**Objective:** Extract, without alteration, each line from the start of the listing to the line bearing "S.view_settings.look = 'None'".

**Data supplied:**

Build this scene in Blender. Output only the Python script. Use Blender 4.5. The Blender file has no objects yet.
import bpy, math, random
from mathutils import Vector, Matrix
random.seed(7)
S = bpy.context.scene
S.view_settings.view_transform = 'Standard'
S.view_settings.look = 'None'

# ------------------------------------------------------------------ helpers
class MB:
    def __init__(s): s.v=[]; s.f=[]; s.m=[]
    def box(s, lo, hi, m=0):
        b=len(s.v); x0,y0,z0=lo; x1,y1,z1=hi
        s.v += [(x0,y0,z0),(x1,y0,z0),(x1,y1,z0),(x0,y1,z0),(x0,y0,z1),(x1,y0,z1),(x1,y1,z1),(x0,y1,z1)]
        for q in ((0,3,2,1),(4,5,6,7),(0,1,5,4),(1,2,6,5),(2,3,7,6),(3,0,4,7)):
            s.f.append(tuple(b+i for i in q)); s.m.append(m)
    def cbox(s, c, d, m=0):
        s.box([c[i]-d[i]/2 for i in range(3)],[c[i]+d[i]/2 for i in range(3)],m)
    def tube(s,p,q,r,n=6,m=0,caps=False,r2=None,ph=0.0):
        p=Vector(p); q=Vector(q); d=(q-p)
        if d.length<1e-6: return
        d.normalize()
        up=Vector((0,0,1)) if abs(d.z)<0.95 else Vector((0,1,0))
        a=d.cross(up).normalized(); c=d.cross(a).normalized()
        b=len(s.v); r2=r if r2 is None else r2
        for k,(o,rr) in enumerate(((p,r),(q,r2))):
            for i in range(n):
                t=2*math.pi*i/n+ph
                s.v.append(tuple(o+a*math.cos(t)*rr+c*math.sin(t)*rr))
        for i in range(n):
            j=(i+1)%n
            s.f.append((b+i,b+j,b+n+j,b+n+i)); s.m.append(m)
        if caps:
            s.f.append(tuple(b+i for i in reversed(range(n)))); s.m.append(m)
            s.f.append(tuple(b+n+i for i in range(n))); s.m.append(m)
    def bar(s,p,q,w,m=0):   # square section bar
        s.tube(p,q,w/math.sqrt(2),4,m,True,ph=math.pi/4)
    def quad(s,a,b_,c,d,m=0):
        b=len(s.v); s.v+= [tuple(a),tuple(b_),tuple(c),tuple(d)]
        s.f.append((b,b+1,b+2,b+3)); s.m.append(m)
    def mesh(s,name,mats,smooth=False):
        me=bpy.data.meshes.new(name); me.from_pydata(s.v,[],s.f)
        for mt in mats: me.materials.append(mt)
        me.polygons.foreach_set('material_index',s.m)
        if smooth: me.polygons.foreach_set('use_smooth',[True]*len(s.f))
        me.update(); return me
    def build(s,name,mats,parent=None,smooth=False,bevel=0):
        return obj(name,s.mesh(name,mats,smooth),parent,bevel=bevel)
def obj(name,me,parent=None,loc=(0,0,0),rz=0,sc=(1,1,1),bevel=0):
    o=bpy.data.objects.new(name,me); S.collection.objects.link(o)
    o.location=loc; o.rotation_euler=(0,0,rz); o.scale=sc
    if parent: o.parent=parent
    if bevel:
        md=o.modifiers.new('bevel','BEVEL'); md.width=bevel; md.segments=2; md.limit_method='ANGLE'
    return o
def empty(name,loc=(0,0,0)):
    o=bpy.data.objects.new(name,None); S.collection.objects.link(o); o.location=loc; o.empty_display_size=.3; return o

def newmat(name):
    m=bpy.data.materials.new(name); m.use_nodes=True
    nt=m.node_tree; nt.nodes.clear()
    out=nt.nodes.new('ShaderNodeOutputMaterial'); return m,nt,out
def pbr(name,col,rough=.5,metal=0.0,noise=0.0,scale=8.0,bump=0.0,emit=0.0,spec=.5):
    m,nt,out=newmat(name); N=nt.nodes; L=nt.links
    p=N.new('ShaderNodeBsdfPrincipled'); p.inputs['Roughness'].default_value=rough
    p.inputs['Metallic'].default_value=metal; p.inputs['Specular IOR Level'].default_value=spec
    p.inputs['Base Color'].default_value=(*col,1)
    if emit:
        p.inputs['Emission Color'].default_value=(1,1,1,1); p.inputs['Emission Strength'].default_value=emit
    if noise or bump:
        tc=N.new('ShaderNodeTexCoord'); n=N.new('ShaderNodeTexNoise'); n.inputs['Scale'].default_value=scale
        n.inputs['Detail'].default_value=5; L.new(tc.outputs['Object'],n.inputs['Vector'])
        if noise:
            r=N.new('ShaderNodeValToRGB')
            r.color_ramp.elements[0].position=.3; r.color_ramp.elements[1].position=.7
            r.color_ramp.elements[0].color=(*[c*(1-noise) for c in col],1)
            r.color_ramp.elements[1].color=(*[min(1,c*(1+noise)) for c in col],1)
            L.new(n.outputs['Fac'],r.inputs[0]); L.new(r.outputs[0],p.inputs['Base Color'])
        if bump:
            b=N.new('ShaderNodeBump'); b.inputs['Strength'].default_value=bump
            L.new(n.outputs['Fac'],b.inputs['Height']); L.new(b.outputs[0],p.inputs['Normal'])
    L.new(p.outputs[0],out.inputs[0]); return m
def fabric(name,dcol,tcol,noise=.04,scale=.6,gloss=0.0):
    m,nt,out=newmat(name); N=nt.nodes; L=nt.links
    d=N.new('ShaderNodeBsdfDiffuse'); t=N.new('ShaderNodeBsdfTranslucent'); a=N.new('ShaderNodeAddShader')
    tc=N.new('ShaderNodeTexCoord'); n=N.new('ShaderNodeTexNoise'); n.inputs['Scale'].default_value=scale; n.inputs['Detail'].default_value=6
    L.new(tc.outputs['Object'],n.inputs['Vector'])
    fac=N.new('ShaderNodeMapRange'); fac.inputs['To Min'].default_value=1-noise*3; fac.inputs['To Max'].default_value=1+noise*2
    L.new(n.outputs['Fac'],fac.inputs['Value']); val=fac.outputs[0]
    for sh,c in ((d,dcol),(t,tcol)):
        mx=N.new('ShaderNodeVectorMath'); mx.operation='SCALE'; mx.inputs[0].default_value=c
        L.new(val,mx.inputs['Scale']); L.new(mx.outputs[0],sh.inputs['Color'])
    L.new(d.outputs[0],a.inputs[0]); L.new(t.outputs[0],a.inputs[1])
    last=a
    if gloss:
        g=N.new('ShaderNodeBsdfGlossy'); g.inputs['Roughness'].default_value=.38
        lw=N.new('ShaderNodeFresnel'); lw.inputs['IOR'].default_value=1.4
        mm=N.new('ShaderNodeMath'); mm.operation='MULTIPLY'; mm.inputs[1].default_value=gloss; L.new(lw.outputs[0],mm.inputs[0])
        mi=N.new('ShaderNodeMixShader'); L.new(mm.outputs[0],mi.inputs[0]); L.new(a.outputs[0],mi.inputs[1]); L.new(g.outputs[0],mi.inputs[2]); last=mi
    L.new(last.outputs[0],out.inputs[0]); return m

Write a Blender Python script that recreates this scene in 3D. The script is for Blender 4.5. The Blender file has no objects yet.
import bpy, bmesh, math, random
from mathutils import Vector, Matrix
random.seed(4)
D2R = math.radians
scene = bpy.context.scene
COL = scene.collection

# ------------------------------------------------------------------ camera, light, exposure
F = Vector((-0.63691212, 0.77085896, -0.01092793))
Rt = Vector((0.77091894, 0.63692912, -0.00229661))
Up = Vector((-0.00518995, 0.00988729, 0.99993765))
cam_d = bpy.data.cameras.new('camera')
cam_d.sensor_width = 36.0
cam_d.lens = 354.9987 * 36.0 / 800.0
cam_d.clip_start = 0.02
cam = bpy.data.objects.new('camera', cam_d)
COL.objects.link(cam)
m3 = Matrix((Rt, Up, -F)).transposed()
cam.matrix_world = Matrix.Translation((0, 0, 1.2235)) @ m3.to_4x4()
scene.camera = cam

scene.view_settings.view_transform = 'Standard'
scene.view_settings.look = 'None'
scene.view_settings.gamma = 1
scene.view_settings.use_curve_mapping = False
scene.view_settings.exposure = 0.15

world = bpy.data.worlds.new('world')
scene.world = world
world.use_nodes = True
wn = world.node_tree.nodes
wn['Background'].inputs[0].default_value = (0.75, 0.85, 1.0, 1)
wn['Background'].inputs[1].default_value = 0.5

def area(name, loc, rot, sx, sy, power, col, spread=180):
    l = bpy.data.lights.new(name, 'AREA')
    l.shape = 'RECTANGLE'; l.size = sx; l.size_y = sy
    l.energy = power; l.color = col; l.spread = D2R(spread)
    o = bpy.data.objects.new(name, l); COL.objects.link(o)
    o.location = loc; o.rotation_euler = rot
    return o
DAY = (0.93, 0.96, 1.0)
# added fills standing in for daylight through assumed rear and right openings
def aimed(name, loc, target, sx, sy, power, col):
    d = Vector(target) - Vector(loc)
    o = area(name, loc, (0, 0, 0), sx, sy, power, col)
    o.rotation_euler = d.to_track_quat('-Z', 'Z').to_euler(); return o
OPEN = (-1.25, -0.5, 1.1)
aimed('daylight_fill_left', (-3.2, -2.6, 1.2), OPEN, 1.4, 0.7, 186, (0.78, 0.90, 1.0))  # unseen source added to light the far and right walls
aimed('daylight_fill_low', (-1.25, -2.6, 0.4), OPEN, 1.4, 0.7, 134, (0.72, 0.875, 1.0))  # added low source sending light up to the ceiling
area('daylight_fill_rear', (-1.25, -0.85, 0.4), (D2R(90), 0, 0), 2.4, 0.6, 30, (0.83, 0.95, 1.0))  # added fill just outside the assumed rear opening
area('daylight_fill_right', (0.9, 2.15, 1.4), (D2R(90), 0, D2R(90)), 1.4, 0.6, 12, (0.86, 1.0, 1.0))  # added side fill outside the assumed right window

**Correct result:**
Build this scene in Blender. Output only the Python script. Use Blender 4.5. The Blender file has no objects yet.
import bpy, math, random
from mathutils import Vector, Matrix
random.seed(7)
S = bpy.context.scene
S.view_settings.view_transform = 'Standard'
S.view_settings.look = 'None'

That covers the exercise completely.